Aim of the exercise:
Please write out the lines of the data exactly, beginning with the first and ending with the line containing "w.node_tree.nodes['Background'].inputs[1].default_value = 0.02"; leave the pictures behind.

++++

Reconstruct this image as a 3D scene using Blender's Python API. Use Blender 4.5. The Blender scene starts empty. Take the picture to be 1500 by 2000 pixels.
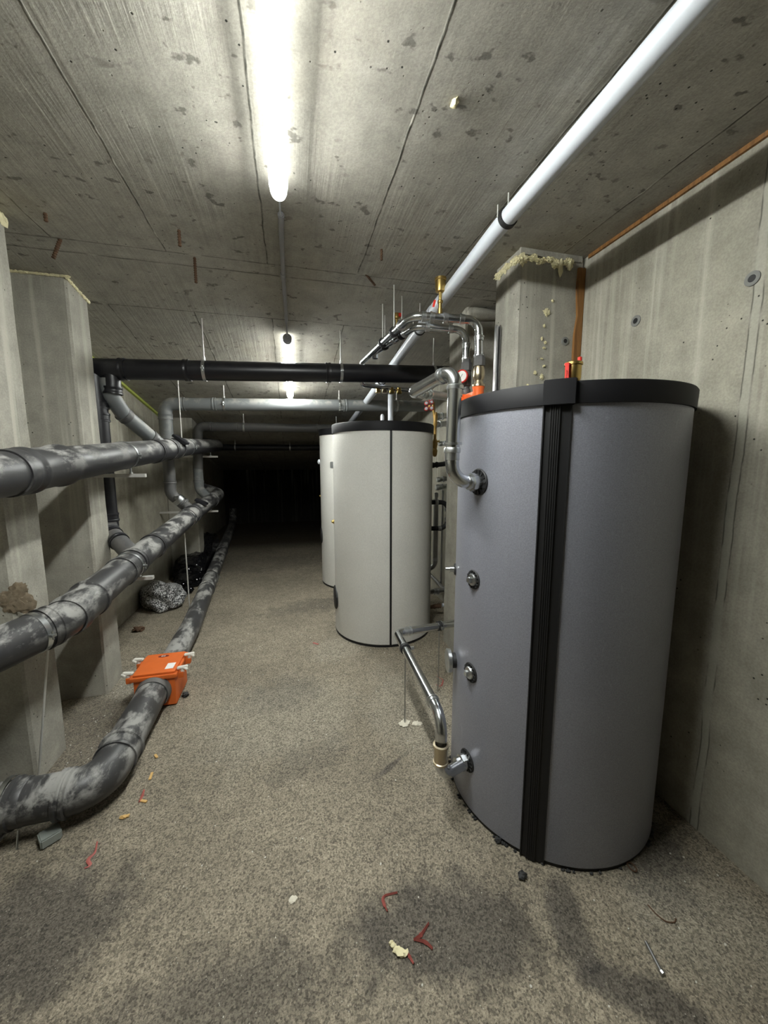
import bpy, bmesh, math, random
from mathutils import Vector, Matrix, noise
random.seed(7)
C = bpy.context.scene.collection
SC = bpy.context.scene
PI = math.pi
R = math.radians

# ------------------------------------------------------------------ camera
CAM_Z, YAW, PITCH, FPX = 1.6, 14.016, 7.365, 735.0
cd = bpy.data.cameras.new('camera'); cam = bpy.data.objects.new('camera', cd); C.objects.link(cam)
cam.location = (0, 0, CAM_Z); cam.rotation_euler = (R(90 - PITCH), 0, R(-YAW))
cd.sensor_fit = 'HORIZONTAL'; cd.sensor_width = 36; cd.lens = 36 * FPX / 1500; cd.clip_start = .05
SC.camera = cam
# ------------------------------------------------------------------ world and exposure
SC.view_settings.view_transform = 'Standard'; SC.view_settings.look = 'None'
SC.view_settings.gamma = 1; SC.view_settings.use_curve_mapping = False
SC.view_settings.exposure = 1.14
LAMP_NEAR, LAMP_FAR = 135.0, 84.0
w = bpy.data.worlds.new('world'); SC.world = w; w.use_nodes = True
w.node_tree.nodes['Background'].inputs[0].default_value = (.9, .95, 1, 1)
w.node_tree.nodes['Background'].inputs[1].default_value = 0.02

# ------------------------------------------------------------------ room measures
WX, LX, BY, FY, CZ, SY, SL = 1.69, -1.68, 10.6, -5.0, 2.77, 2.6, .167
def ceil_z(y): return CZ - max(0, y - SY) * SL
_e = cam.rotation_euler.to_matrix()
def at(x, y, X=None, Y=None, Z=None):
    """measured point of the room: sight line of an image point cut with one known plane"""
    d = _e @ Vector(((x - 750) / FPX, -(y - 1000) / FPX, -1)); o = Vector((0, 0, CAM_Z))
    if X is not None: t = X / d.x
    elif Y is not None: t = Y / d.y
    else: t = (Z - CAM_Z) / d.z
    return o + t * d

# ------------------------------------------------------------------ materials
class NT:
    def __init__(s, name):
        s.m = bpy.data.materials.new(name); s.m.use_nodes = True; s.t = s.m.node_tree; s.n = s.t.nodes
        s.b = s.n['Principled BSDF']; s.tc = s.n.new('ShaderNodeTexCoord'); s.co = s.tc.outputs['Object']
    def l(s, a, b): s.t.links.new(a, b)
    def mapn(s, scale, rot=(0, 0, 0), loc=(0, 0, 0)):
        m = s.n.new('ShaderNodeMapping'); s.l(s.co, m.inputs[0])
        m.inputs['Scale'].default_value = scale; m.inputs['Rotation'].default_value = rot; m.inputs['Location'].default_value = loc
        return m.outputs[0]
    def noise(s, scale=5, detail=4, rough=.55, vec=None, dist=0):
        n = s.n.new('ShaderNodeTexNoise'); n.inputs['Scale'].default_value = scale; n.inputs['Detail'].default_value = detail
        n.inputs['Roughness'].default_value = rough; n.inputs['Distortion'].default_value = dist
        s.l(vec or s.co, n.inputs['Vector']); return n.outputs[0]
    def voro(s, scale, vec=None, feat='F1'):
        n = s.n.new('ShaderNodeTexVoronoi'); n.feature = feat; n.inputs['Scale'].default_value = scale; s.l(vec or s.co, n.inputs['Vector']); return n
    def ramp(s, fac, stops):
        r = s.n.new('ShaderNodeValToRGB'); e = r.color_ramp.elements
        while len(e) < len(stops): e.new(.5)
        for i, (p, c) in enumerate(stops):
            e[i].position = p; e[i].color = (c[0], c[1], c[2], 1) if isinstance(c, (tuple, list)) else (c, c, c, 1)
        s.l(fac, r.inputs[0]); return r.outputs[0]
    def mix(s, fac, a, b, mode='MIX'):
        m = s.n.new('ShaderNodeMix'); m.data_type = 'RGBA'; m.blend_type = mode
        for v, i in ((fac, 0), (a, 6), (b, 7)):
            if hasattr(v, 'links'): s.l(v, m.inputs[i])
            elif isinstance(v, (int, float)): m.inputs[i].default_value = v if i == 0 else (v, v, v, 1)
            else: m.inputs[i].default_value = (v[0], v[1], v[2], 1)
        return m.outputs[2]
    def math(s, op, a, b=0, c=0):
        m = s.n.new('ShaderNodeMath'); m.operation = op
        for i, v in enumerate((a, b, c)):
            if hasattr(v, 'links'): s.l(v, m.inputs[i])
            else: m.inputs[i].default_value = v
        return m.outputs[0]
    def xyz(s):
        n = s.n.new('ShaderNodeSeparateXYZ'); s.l(s.co, n.inputs[0]); return n.outputs
    def col(s, v):
        if hasattr(v, 'links'): s.l(v, s.b.inputs['Base Color'])
        else: s.b.inputs['Base Color'].default_value = (v[0], v[1], v[2], 1)
    def bump(s, h, strength=.3, dist=.01, prev=None):
        n = s.n.new('ShaderNodeBump'); n.inputs['Strength'].default_value = strength; n.inputs['Distance'].default_value = dist
        s.l(h, n.inputs['Height'])
        if prev: s.l(prev, n.inputs['Normal'])
        s.l(n.outputs[0], s.b.inputs['Normal']); return n.outputs[0]
    def set(s, rough=None, metal=None, spec=None, coat=None):
        if rough is not None: s.b.inputs['Roughness'].default_value = rough
        if metal is not None: s.b.inputs['Metallic'].default_value = metal
        if spec is not None: s.b.inputs['Specular IOR Level'].default_value = spec
        if coat is not None: s.b.inputs['Coat Weight'].default_value = coat
        return s.m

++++

Output for this task:
Reconstruct this image as a 3D scene using Blender's Python API. Use Blender 4.5. The Blender scene starts empty. Take the picture to be 1500 by 2000 pixels.
import bpy, bmesh, math, random
from mathutils import Vector, Matrix, noise
random.seed(7)
C = bpy.context.scene.collection
SC = bpy.context.scene
PI = math.pi
R = math.radians

# ------------------------------------------------------------------ camera
CAM_Z, YAW, PITCH, FPX = 1.6, 14.016, 7.365, 735.0
cd = bpy.data.cameras.new('camera'); cam = bpy.data.objects.new('camera', cd); C.objects.link(cam)
cam.location = (0, 0, CAM_Z); cam.rotation_euler = (R(90 - PITCH), 0, R(-YAW))
cd.sensor_fit = 'HORIZONTAL'; cd.sensor_width = 36; cd.lens = 36 * FPX / 1500; cd.clip_start = .05
SC.camera = cam
# ------------------------------------------------------------------ world and exposure
SC.view_settings.view_transform = 'Standard'; SC.view_settings.look = 'None'
SC.view_settings.gamma = 1; SC.view_settings.use_curve_mapping = False
SC.view_settings.exposure = 1.14
LAMP_NEAR, LAMP_FAR = 135.0, 84.0
w = bpy.data.worlds.new('world'); SC.world = w; w.use_nodes = True
w.node_tree.nodes['Background'].inputs[0].default_value = (.9, .95, 1, 1)
w.node_tree.nodes['Background'].inputs[1].default_value = 0.02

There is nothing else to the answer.